Exercise goal -
In the listing below, find the line holding "bm = NB(); box(bm, 1.10, 1.22, 16.12, 19, -.02, 2.6);" and the line holding "# hairline joint". Write out those two lines and all lines between, exactly, and nothing more.

Available data -
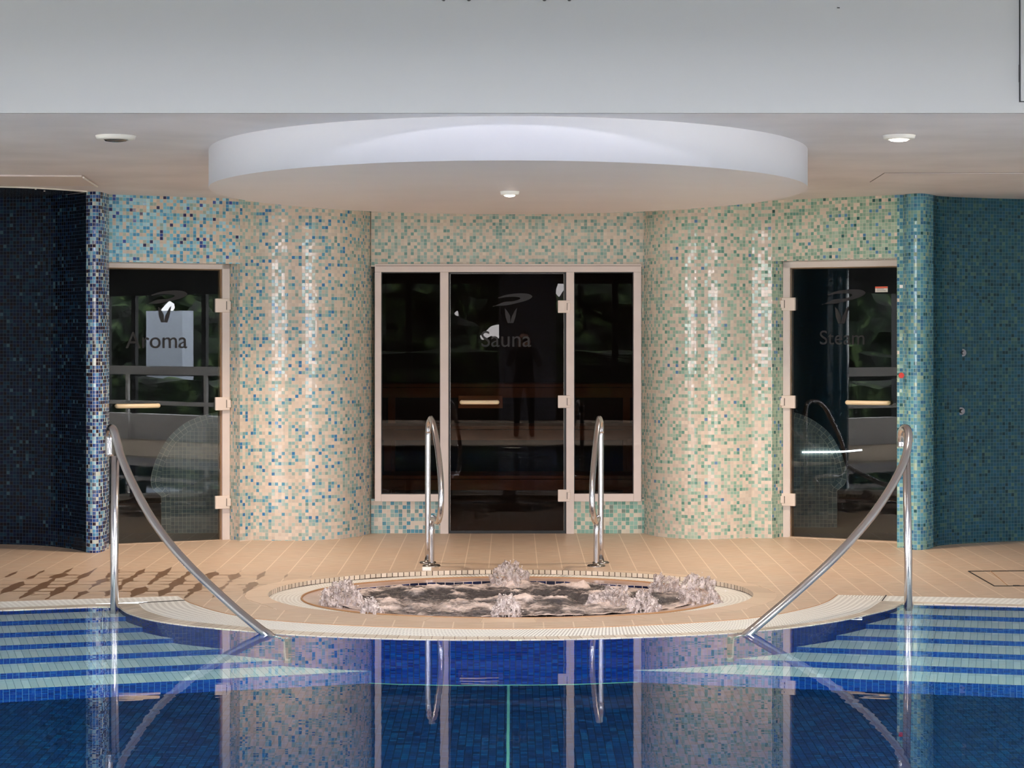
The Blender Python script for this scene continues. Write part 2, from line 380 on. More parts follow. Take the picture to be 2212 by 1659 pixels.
noseR = cat([XY(1951, 1183), XY(1962, 1186.3), XY(1980, 1188), XY(1996, 1187.4), XY(2006, 1185.5), XY(2016, 1182)], 5)
alcR = cat([XY(2016, 1182), XY(2030, 1178.5), XY(2060, 1175.5), XY(2095, 1173.3), XY(2150, 1170.6), XY(2212, 1168.5), XY(2300, 1168), XY(2450, 1172), XY(2600, 1180)], 6)
zb = lambda p: zf(p[1])-.004
LZ, RZ = 2.072, 2.10                             # door heads

def struct(name, bm, mat, label, smooth=False):
    o = obj(name, bm, mat, smooth=smooth); o['kind'] = 'structure'; o['label'] = label; return o
bm = NB(); u = sheet(bm, alcL, zb, CEIL, 0, 0); sheet(bm, noseL+[endL], zb, CEIL, u, 1)
sheet(bm, [endL, LA.copy()], zb, CEIL, 3, 1)
struct('wall_left', bm, [M['m_alcl'], M['m_nosel']], 'curved navy mosaic shower alcove wall ending in a blue and white tiled nose', True)
# lintel over the left door with its two soffits and the right-hand reveal
bm = NB(); l0 = endL.copy(); l1 = lcorner.copy()
sheet(bm, resample([l0, l1], 12), LZ, CEIL, 0, 0)
quad(bm, [(LA.x, LA.y, LZ), (LB.x, LB.y, LZ), (l1.x, l1.y, LZ), (l0.x, l0.y, LZ)], [(0, 0), (.9, 0), (.9, .2), (0, .2)])
sheet(bm, [LB, l1], zb, LZ, 1.5, 1)
struct('wall_back_left', bm, [M['m_doorl'], M['m_coll']], 'pale blue and cream mosaic wall over the left glass door')
bm = NB(); sheet(bm, colL, zb, CEIL, 0, 0)
struct('wall_column_left', bm, M['m_coll'], 'rounded cream and blue mosaic wall bulging left of the dark triple window', True)
# recess with the sauna front
MX0, MX1 = XD(807, MIDY).x, XD(1386, MIDY).x
FR = dict(l=(810-CX)*MIDY/F, r=(1385-CX)*MIDY/F, t=H+(CY-570.5)*MIDY/F, b=H-(1083-CY)*MIDY/F)
DL, DR = (958-CX)*MIDY/F, (1238-CX)*MIDY/F
def flatwall(bm, x0, x1, z0, z1, mi=0, y=MIDY):
    quad(bm, [(x0, y, z0), (x1, y, z0), (x1, y, z1), (x0, y, z1)], [(x0, z0), (x1, z0), (x1, z1), (x0, z1)], mi)
bm = NB(); flatwall(bm, MX0-.02, MX1+.02, FR['t']-.02, CEIL, 0)
flatwall(bm, MX0-.02, DL, -.02, FR['b']+.02, 1); flatwall(bm, DR, MX1+.02, -.02, FR['b']+.02, 2)
struct('wall_back', bm, [M['m_mid'], M['m_midlow_l'], M['m_midlow_r']], 'flat cream and teal mosaic wall around the dark sauna front')
bm = NB(); sheet(bm, colR, zb, CEIL, 0, 0)
struct('wall_column_right', bm, M['m_colr'], 'rounded cream and green mosaic wall bulging right of the dark triple window', True)
bm = NB(); sheet(bm, resample([rcorner, startR], 12), RZ, CEIL, 0, 0)
quad(bm, [(rcorner.x, rcorner.y, RZ), (startR.x, startR.y, RZ), (RB.x, RB.y, RZ), (RA.x, RA.y, RZ)], [(0, 0), (.9, 0), (.9, .2), (0, .2)])
sheet(bm, [rcorner, RA], zb, RZ, 1.5, 0)
struct('wall_back_right', bm, M['m_doorr'], 'green and cream mosaic wall over the right glass door')
bm = NB(); u = sheet(bm, [RB, startR, noseR[0]]+noseR[1:], zb, CEIL, 0, 0); sheet(bm, alcR, zb, CEIL, u, 1)
struct('wall_right', bm, [M['m_noser'], M['m_alcr']], 'curved dark teal mosaic shower alcove wall with a lighter tiled nose', True)
# shell behind the mosaic walls: dividing walls and back of the cabins
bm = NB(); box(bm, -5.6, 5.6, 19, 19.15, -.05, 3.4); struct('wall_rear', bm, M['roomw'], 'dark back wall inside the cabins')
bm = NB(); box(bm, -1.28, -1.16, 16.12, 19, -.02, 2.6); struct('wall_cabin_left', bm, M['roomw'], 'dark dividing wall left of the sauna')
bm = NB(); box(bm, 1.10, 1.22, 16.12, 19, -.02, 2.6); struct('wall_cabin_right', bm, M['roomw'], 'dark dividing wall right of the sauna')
for sx, nm in ((-1, 'wall_side_left'), (1, 'wall_side_right')):
    bm = NB(); box(bm, min(sx*5.4, sx*5.55), max(sx*5.4, sx*5.55), 9.7, 19.1, -.1, 3.4)
    struct(nm, bm, M['hallw'], 'plain side wall of the jacuzzi room')
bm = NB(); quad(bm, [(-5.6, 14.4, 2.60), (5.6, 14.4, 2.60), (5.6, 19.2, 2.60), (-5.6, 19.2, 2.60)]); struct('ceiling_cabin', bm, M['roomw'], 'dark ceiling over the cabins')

# ------------------------------------------------------------------ ceiling, fascia, disc
FY = F*(CEIL-H)/490.0
bm = NB(); quad(bm, [(-5.6, FY, CEIL), (-5.6, 19, CEIL), (5.6, 19, CEIL), (5.6, FY, CEIL)])
struct('ceiling', bm, M['ceil'], 'smooth beige plaster ceiling over the jacuzzi')
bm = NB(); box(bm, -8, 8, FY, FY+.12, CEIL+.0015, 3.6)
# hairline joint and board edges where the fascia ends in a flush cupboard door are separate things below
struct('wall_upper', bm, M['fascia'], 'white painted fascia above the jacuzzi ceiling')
DZ = H+.85; y0, y1 = F*.85/388.5, F*.85/272.0; dc = (y0+y1)/2; db_ = (y1-y0)/2; da_ = 657/330.0*.85; dxc = (1098-CX)*dc/F
bm = NB(); N = 160
lo = [Vector((dxc+da_*math.cos(2*math.pi*k/N), dc+db_*math.sin(2*math.pi*k/N), DZ)) for k in range(N)]
hi = [Vector((p.x, p.y, CEIL)) for p in lo]
vl = [bm.verts.new(p) for p in lo]; vh = [bm.verts.new(p) for p in hi]
for k in range(N):
    f = bm.faces.new((vl[k], vl[(k+1) % N], vh[(k+1) % N], vh[k])); f.smooth = True; f.material_index = 1
f = bm.faces.new(vl[::-1])
bmesh.ops.recalc_face_normals(bm, faces=bm.faces[:])
o = obj('ceiling_disc', bm, [M['disc'], M['rim']]); o['kind'] = 'structure'; o['label'] = 'large round dropped ceiling disc with a white rim over the jacuzzi'
def downlight(px, py, z, r, lit, label, bezel='white_pl', hidden=None, power=0, size=.1, spot=None, blend=.6):
    y = F*(z-H)/(CY-py) if hidden is None else hidden[1]
    x = (px-CX)*y/F if hidden is None else hidden[0]
    t = root('recessed_downlight', (x, y, z), label, 'ceiling light', 'recessed ceiling downlights')
    bm = NB(); lathe(bm, [(r*.55, .004), (r*.58, -.018), (r*.66, -.024), (r*.94, -.018), (r, -.001)], (x, y, z)); obj('trim_ring', bm, M[bezel], t, True)
    bm = NB(); rg = lathe(bm, [(r*.60, -.020), (r*.5, -.029), (r*.2, -.033)], (x, y, z)); bm.faces.new(rg[-1][::-1])
    bmesh.ops.recalc_face_normals(bm, faces=bm.faces[:])
    obj('lens', bm, M['lens_on' if lit else 'lens_off'], t, True)
    if lit and power:
        ldt = bpy.data.lights.new('lamp_light', 'SPOT'); ldt.energy = power; ldt.color = (1, .79, .61); ldt.shadow_soft_size = size
        ldt.spot_size = spot or 2.6; ldt.spot_blend = blend
        lo_ = bpy.data.objects.new('lamp_light', ldt); COL.objects.link(lo_); lo_.parent = t; lo_.location = (0, 0, -.06-size*.3)
    return t
downlight(250, 293, CEIL, .105, False, 'unlit white-rimmed downlight in the ceiling left of the disc')
downlight(1942, 292, CEIL, .085, True, 'glowing downlight in the ceiling right of the disc', 'ceil' if False else 'white_pl', power=70)
downlight(1101, 413, DZ, .055, True, 'small glowing downlight in the middle of the ceiling disc', power=55)
downlight(0, 0, CEIL, .085, True, 'downlight behind the disc in front of the left glass door', hidden=(-1.95, 14.3), power=215, spot=1.9, blend=1.0)
downlight(0, 0, CEIL, .085, True, 'downlight behind the disc in front of the right glass door', hidden=(1.9, 14.3), power=215, spot=1.9, blend=1.0)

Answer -
bm = NB(); box(bm, 1.10, 1.22, 16.12, 19, -.02, 2.6); struct('wall_cabin_right', bm, M['roomw'], 'dark dividing wall right of the sauna')
for sx, nm in ((-1, 'wall_side_left'), (1, 'wall_side_right')):
    bm = NB(); box(bm, min(sx*5.4, sx*5.55), max(sx*5.4, sx*5.55), 9.7, 19.1, -.1, 3.4)
    struct(nm, bm, M['hallw'], 'plain side wall of the jacuzzi room')
bm = NB(); quad(bm, [(-5.6, 14.4, 2.60), (5.6, 14.4, 2.60), (5.6, 19.2, 2.60), (-5.6, 19.2, 2.60)]); struct('ceiling_cabin', bm, M['roomw'], 'dark ceiling over the cabins')

# ------------------------------------------------------------------ ceiling, fascia, disc
FY = F*(CEIL-H)/490.0
bm = NB(); quad(bm, [(-5.6, FY, CEIL), (-5.6, 19, CEIL), (5.6, 19, CEIL), (5.6, FY, CEIL)])
struct('ceiling', bm, M['ceil'], 'smooth beige plaster ceiling over the jacuzzi')
bm = NB(); box(bm, -8, 8, FY, FY+.12, CEIL+.0015, 3.6)
# hairline joint and board edges where the fascia ends in a flush cupboard door are separate things below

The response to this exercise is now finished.